Por fin llegó la liberación. José apareció ante Faraón como siervo y testigo de Dios, en el sentido más elevado. Dio a conocer las cosas venideras, y recibió el honor y la posición a las cuales justamente tenía derecho, y que el mundo estaba obligado a concederle. Durante cierto tiempo, ignoró probablemente el trabajo que llevaría a cabo hacia sus hermanos, trabajo que quiso cumplir y que fue tan cruelmente rechazado. Iba a ser completamente otorgado y humildemente recibido. Durante todo ese tiempo, Dios obró en favor de su pueblo e hizo preparativos para él. Poco a poco, José lo aprendió y lo creyó.
De las diversas pláticas con sus hermanos, José aparece ante nosotros como el cuadro del hombre divinamente sabio, luchando contra las más hermosas emociones de su corazón. Reprimió la expresión de su afecto hasta que estuviese bien seguro de que el momento del desenlace haya llegado. Es conmovedor ver la ansiedad y la angustia que los afligió, con el propósito de asegurarles lo que su corazón tanto deseaba para ellos (Génesis 42 a 44). Su gran amor por ellos operó todo eso.
Examinando la conducta de José, vemos qué dominio vino a tener de sí mismo y cuán apto llegó a ser para el servicio al cual fue llamado a cumplir y a mantener. Qué momento para ese hombre, que tanto sufrió en su humillación y que luego se encontró en la cumbre del honor, cuando se echó llorando sobre el cuello de su padre (46:29). Qué camino de preparación tuvo que seguir antes de llegar a la cima de su vida y de su servicio. Por fin llegó el momento. Por gracia había sub-venido a todas las necesidades de sus hermanos, mostrando al mismo tiempo cuánto estaba a la altura de la misión que comenzó al principio de su carrera, que consistía en darles una justa idea del amor de su padre.
Para terminar, notemos la fe que lo había distinguido. Después de la alta posición que obtuvo en Egipto y del servicio que cumplió, vio, por la fe, más allá, una mejor y mayor herencia. Antes de morir “mencionó la salida de los hijos de Israel, y dio mandamiento acerca de sus huesos” (50:24-25; Hebreos 11:22). Como fiel siervo, puso fin a su carrera dando testimonio del verdadero objeto de la fe. Durante su vida sirvió plenamente al pueblo de Dios según sus necesidades y, en el momento de su muerte, le hizo ver la única verdadera perspectiva y esperanza de sus almas, la heredad de la tierra prometida. Los beneficios del momento no debían oscurecer o interceptar esa esperanza. La fe se elevó por encima aun del resplandor de las cosas de la tierra.
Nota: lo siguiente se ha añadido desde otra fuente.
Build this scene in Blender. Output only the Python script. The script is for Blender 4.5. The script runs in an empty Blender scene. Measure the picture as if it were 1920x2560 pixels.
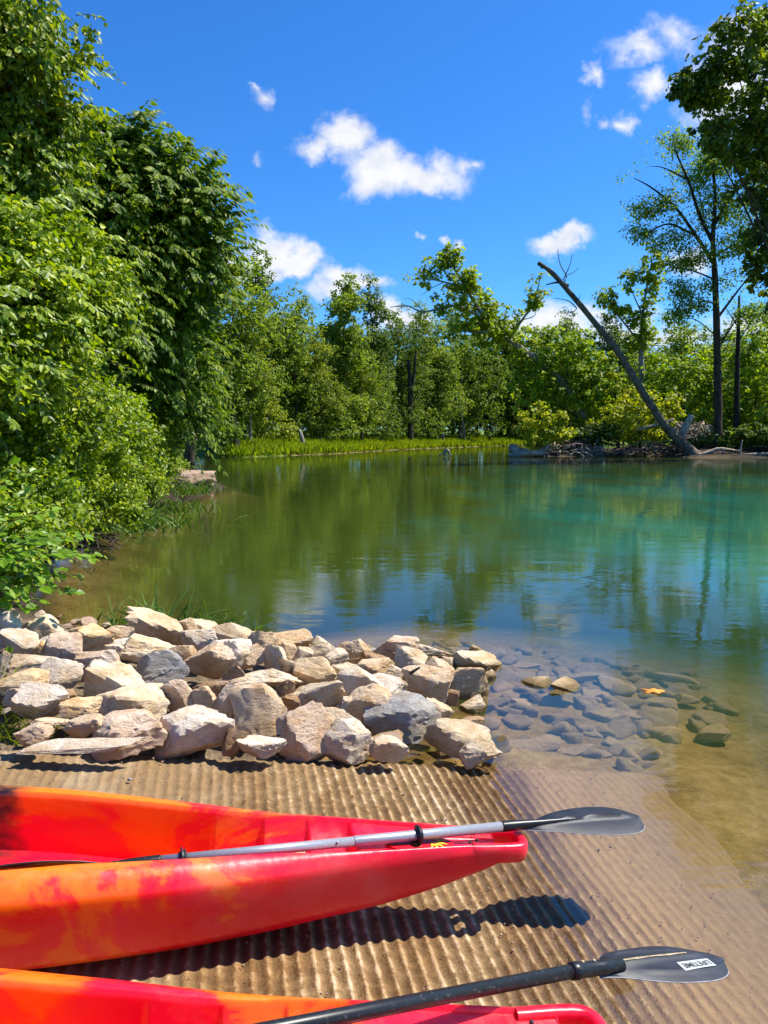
import bpy, bmesh, math, random
import numpy as np
from mathutils import Vector, Matrix
scene = bpy.context.scene
COL = scene.collection
rng = np.random.default_rng(7)
R = math.radians

# ------------------------------------------------------------------ camera model
F, CAM_H = 1923.0, 1.75
PITCH = math.atan((1280 - 1085) / F)
CP, SP = math.cos(PITCH), math.sin(PITCH)
EYE = np.array([0, 0, CAM_H])

def ray(u, v):
    a = (u - 960) / F; b = -(v - 1280) / F
    return np.array([a, CP + b * SP, -SP + b * CP])
def at(u, v, Y):                 # the point at ground distance Y seen at pixel u, v
    d = ray(u, v); return EYE + d * (Y / d[1])
def at_z(u, v, z):               # the point at height z seen at pixel u, v
    d = ray(u, v); return EYE + d * ((z - CAM_H) / d[2])
def px(n, Y): return n * Y / F   # n pixels at distance Y, in metres

# ------------------------------------------------------------------ ramp frame
P0 = np.array([.62, 3.96]); NW = np.array([.9965, .0833])
def ramp_z(x, y): return -.12 * ((x - P0[0]) * NW[0] + (y - P0[1]) * NW[1])
E1 = np.array([math.cos(R(11)), math.sin(R(11))]); E2 = np.array([-E1[1], E1[0]])
BOW = np.array([0.4913, 2.5815])
def rp(s, w, h):                 # along the kayak, across it, above the ramp
    q = BOW - s * E1 - w * E2
    return np.array([q[0], q[1], ramp_z(q[0], q[1]) + h])

# ------------------------------------------------------------------ noise
def _hash(ix, iy, iz, seed):
    h = (ix * 374761393 + iy * 668265263 + iz * 2147483647 + seed * 1274126177) & 0xffffffff
    h = ((h ^ (h >> 13)) * 1274126177) & 0xffffffff
    return ((h ^ (h >> 16)) & 0xffff) / 65535.0
def vnoise(P, seed=0):
    P = np.asarray(P, float); I = np.floor(P).astype(np.int64); f = P - I
    f = f * f * (3 - 2 * f); out = 0
    for dx in (0, 1):
        wx = f[:, 0] if dx else 1 - f[:, 0]
        for dy in (0, 1):
            wy = f[:, 1] if dy else 1 - f[:, 1]
            for dz in (0, 1):
                wz = f[:, 2] if dz else 1 - f[:, 2]
                out = out + wx * wy * wz * _hash(I[:, 0] + dx, I[:, 1] + dy, I[:, 2] + dz, seed)
    return out
def fbm(P, seed=0, octv=4):
    s = 0; a = .5; t = 0
    for o in range(octv):
        s = s + a * vnoise(P * (2 ** o) + 17.3 * o, seed + o); t += a; a *= .5
    return s / t
def sstep(a, b, x):
    t = np.clip((x - a) / (b - a), 0, 1); return t * t * (3 - 2 * t)
def norm(v):
    return v / np.maximum(np.linalg.norm(v, axis=-1, keepdims=True), 1e-9)

# ------------------------------------------------------------------ object helpers
def tag(o, label=None, cat=None, group=None, kind=None):
    if label: o['label'] = label
    if cat: o['category'] = cat
    if group: o['group'] = group
    if kind: o['kind'] = kind
    return o
def empty(name, loc, label, cat, group=None):
    o = bpy.data.objects.new(name, None); COL.objects.link(o); o.location = Vector(loc)
    o.empty_display_size = .1
    return tag(o, label, cat, group)
def link(name, me, parent=None, keep=True):
    o = bpy.data.objects.new(name, me); COL.objects.link(o)
    if parent is not None:
        o.parent = parent
        if keep:                                # verts are in world space: undo the parent's place
            o.matrix_parent_inverse = parent.matrix_basis.inverted()
    return o
def mesh_np(name, V, faces, mat, smooth=False):
    """V (n,3); faces: list of (m,k) int arrays (one array per polygon size)"""
    me = bpy.data.meshes.new(name)
    V = np.asarray(V, np.float32)
    me.vertices.add(len(V)); me.vertices.foreach_set('co', V.ravel())
    fl = [np.asarray(f, np.int32) for f in faces if len(f)]
    idx = np.concatenate([f.ravel() for f in fl])
    tot = np.concatenate([np.full(len(f), f.shape[1], np.int32) for f in fl])
    st = np.concatenate([[0], np.cumsum(tot)[:-1]]).astype(np.int32)
    me.loops.add(len(idx)); me.loops.foreach_set('vertex_index', idx)
    me.polygons.add(len(tot)); me.polygons.foreach_set('loop_start', st)
    me.polygons.foreach_set('use_smooth', np.full(len(tot), smooth))
    me.update(calc_edges=True); me.validate()
    if mat is not None: me.materials.append(mat)
    return me
class MB:                                        # collects tubes and pieces into one mesh
    def __init__(s): s.v = []; s.q = []; s.t = []; s.n = 0
    def add(s, V, Q=(), T=()):
        s.v.append(np.asarray(V, float))
        if len(Q): s.q.append(np.asarray(Q) + s.n)
        if len(T): s.t.append(np.asarray(T) + s.n)
        s.n += len(V)
    def tube(s, pts, rad, n=7, cap=True, rough=0, seed=0):
        pts = np.asarray(pts, float); rad = np.asarray(rad, float) * np.ones(len(pts))
        k = len(pts); tan = norm(np.gradient(pts, axis=0))
        ref = np.array([0, 0, 1.]) if abs(tan[0, 2]) < .9 else np.array([1., 0, 0])
        a = np.linspace(0, 2 * np.pi, n, endpoint=False); V = []
        for i in range(k):
            x = norm(np.cross(tan[i], ref)); y = np.cross(tan[i], x); ref = -np.cross(tan[i], x) if False else ref
            ring = pts[i] + rad[i] * (np.cos(a)[:, None] * x + np.sin(a)[:, None] * y)
            V.append(ring)
        V = np.concatenate(V)
        if rough:
            c = np.repeat(pts, n, 0); sc = 1 + rough * (fbm(V * (.7 / max(rad.max(), .01)) , seed, 3) - .5) * 2
            V = c + (V - c) * sc[:, None]
        i = np.arange(k - 1)[:, None] * n; j = np.arange(n)[None]
        Q = np.stack([i + j, i + (j + 1) % n, i + n + (j + 1) % n, i + n + j], -1).reshape(-1, 4)
        T = []
        if cap:
            V = np.concatenate([V, pts[:1], pts[-1:]]); m = k * n
            T = [(m, (j + 1) % n, j) for j in range(n)] + [(m + 1, (k - 1) * n + j, (k - 1) * n + (j + 1) % n) for j in range(n)]
        s.add(V, Q, T)
    def build(s, name, mat, parent=None, smooth=True):
        fs = []
        if s.q: fs.append(np.concatenate(s.q))
        if s.t: fs.append(np.concatenate(s.t))
        return link(name, mesh_np(name, np.concatenate(s.v), fs, mat, smooth), parent)
def bez(pts, n):                                 # smooth polyline through control points
    pts = np.asarray(pts, float)
    if len(pts) == 2: return pts[0] + (pts[1] - pts[0]) * np.linspace(0, 1, n)[:, None]
    t = np.linspace(0, len(pts) - 1, n); out = []
    P = np.concatenate([[2 * pts[0] - pts[1]], pts, [2 * pts[-1] - pts[-2]]])
    for x in t:
        i = min(int(x), len(pts) - 2); f = x - i; p0, p1, p2, p3 = P[i:i + 4]
        out.append(.5 * (2 * p1 + (p2 - p0) * f + (2 * p0 - 5 * p1 + 4 * p2 - p3) * f * f + (3 * p1 - p0 - 3 * p2 + p3) * f ** 3))
    return np.array(out)

# ------------------------------------------------------------------ node helpers
def new_mat(name):
    m = bpy.data.materials.new(name); m.use_nodes = True
    nt = m.node_tree; nt.nodes.clear()
    return m, nt, nt.nodes.new('ShaderNodeOutputMaterial')
def N(nt, t, **kw):
    n = nt.nodes.new('ShaderNode' + t)
    for k, v in kw.items():
        if k.startswith('i_'):
            key = k[2:]
            n.inputs[int(key) if key.isdigit() else key.replace('_', ' ')].default_value = v
        else: setattr(n, k, v)
    return n
def L(nt, a, b): nt.links.new(a, b)
def ramp(nt, fac, stops, interp='LINEAR'):
    n = N(nt, 'ValToRGB'); n.color_ramp.interpolation = interp
    el = n.color_ramp.elements
    while len(el) < len(stops): el.new(.5)
    for e, (p, c) in zip(el, stops):
        e.position = p; e.color = (c[0], c[1], c[2], 1) if hasattr(c, '__len__') else (c, c, c, 1)
    L(nt, fac, n.inputs[0]); return n
def math_(nt, op, a, b=None, clamp=False):
    n = N(nt, 'Math', operation=op); n.use_clamp = clamp
    for i, x in enumerate((a, b)):
        if x is None: continue
        if isinstance(x, (int, float)): n.inputs[i].default_value = x
        else: L(nt, x, n.inputs[i])
    return n.outputs[0]
def mixc(nt, fac, a, b, blend='MIX'):
    n = N(nt, 'Mix', data_type='RGBA', blend_type=blend)
    for s, x in ((n.inputs[0], fac), (n.inputs[6], a), (n.inputs[7], b)):
        if isinstance(x, (int, float)): s.default_value = x
        elif isinstance(x, tuple): s.default_value = (*x, 1) if len(x) == 3 else x
        else: L(nt, x, s)
    return n.outputs[2]
def noise(nt, vec, scale, detail=4, rough=.55, dist=0, out=0):
    n = N(nt, 'TexNoise'); n.inputs['Scale'].default_value = scale; n.inputs['Detail'].default_value = detail
    n.inputs['Roughness'].default_value = rough; n.inputs['Distortion'].default_value = dist
    if vec is not None: L(nt, vec, n.inputs['Vector'])
    return n.outputs[out]
def coords(nt, kind='Object', scale=None, rot=None):
    c = N(nt, 'TexCoord').outputs[kind]
    if scale is None: return c
    m = N(nt, 'Mapping'); m.inputs['Scale'].default_value = scale
    if rot: m.inputs['Rotation'].default_value = rot
    L(nt, c, m.inputs[0]); return m.outputs[0]
def wpos(nt): return N(nt, 'NewGeometry').outputs['Position']
def mapped(nt, vec, scale=(1, 1, 1), rot=(0, 0, 0), loc=(0, 0, 0)):
    m = N(nt, 'Mapping'); m.inputs['Scale'].default_value = scale; m.inputs['Rotation'].default_value = rot
    m.inputs['Location'].default_value = loc
    L(nt, vec, m.inputs[0]); return m.outputs[0]
def bump(nt, h, strength=.5, dist=.02, normal=None):
    b = N(nt, 'Bump'); b.inputs['Strength'].default_value = strength; b.inputs['Distance'].default_value = dist
    L(nt, h, b.inputs['Height'])
    if normal is not None: L(nt, normal, b.inputs['Normal'])
    return b.outputs[0]
def principled(nt, out, color=None, rough=.7, spec=.5, normal=None, metal=0):
    p = N(nt, 'BsdfPrincipled')
    if isinstance(color, tuple): p.inputs['Base Color'].default_value = (*color, 1)
    elif color is not None: L(nt, color, p.inputs['Base Color'])
    if isinstance(rough, (int, float)): p.inputs['Roughness'].default_value = rough
    else: L(nt, rough, p.inputs['Roughness'])
    p.inputs['Specular IOR Level'].default_value = spec; p.inputs['Metallic'].default_value = metal
    if normal is not None: L(nt, normal, p.inputs['Normal'])
    if out is not None: L(nt, p.outputs[0], out.inputs[0])
    return p

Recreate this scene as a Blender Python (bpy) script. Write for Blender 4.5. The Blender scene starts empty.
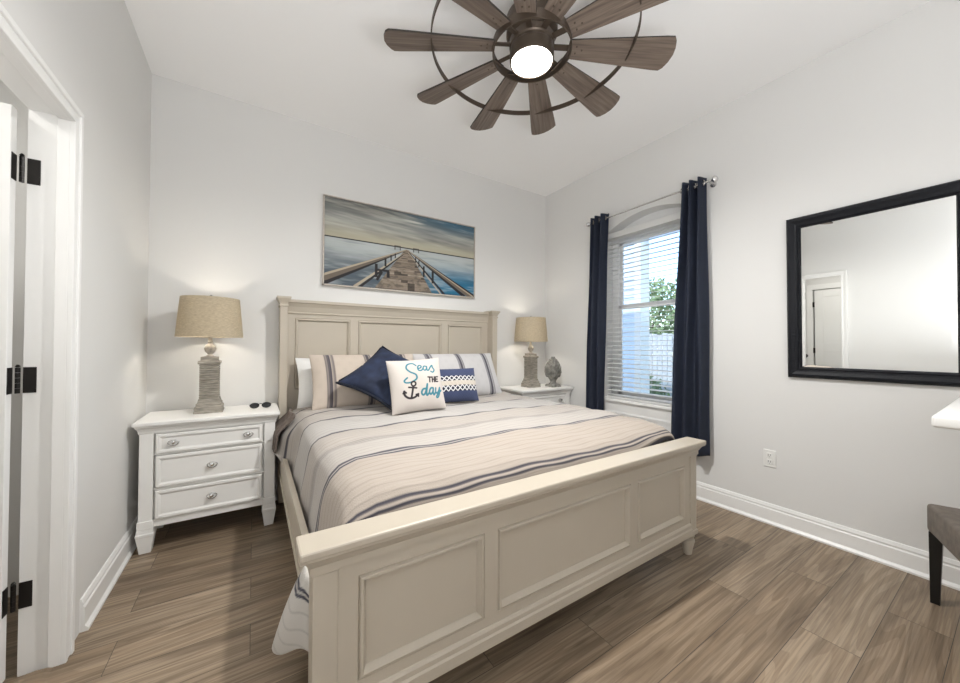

José sirvió fielmente a su pueblo hasta el fin, les mostró en su último suspiro la verdadera esperanza y el futuro camino para ellos.
Así terminó la carrera de uno de los más ejercitados y honrados siervos, después de grandes tristezas y de los mayores éxitos, después de una gran humillación y una gran elevación.
Es un estudio beneficioso para cada cristiano. A Él sea la gloria por los siglos de los siglos.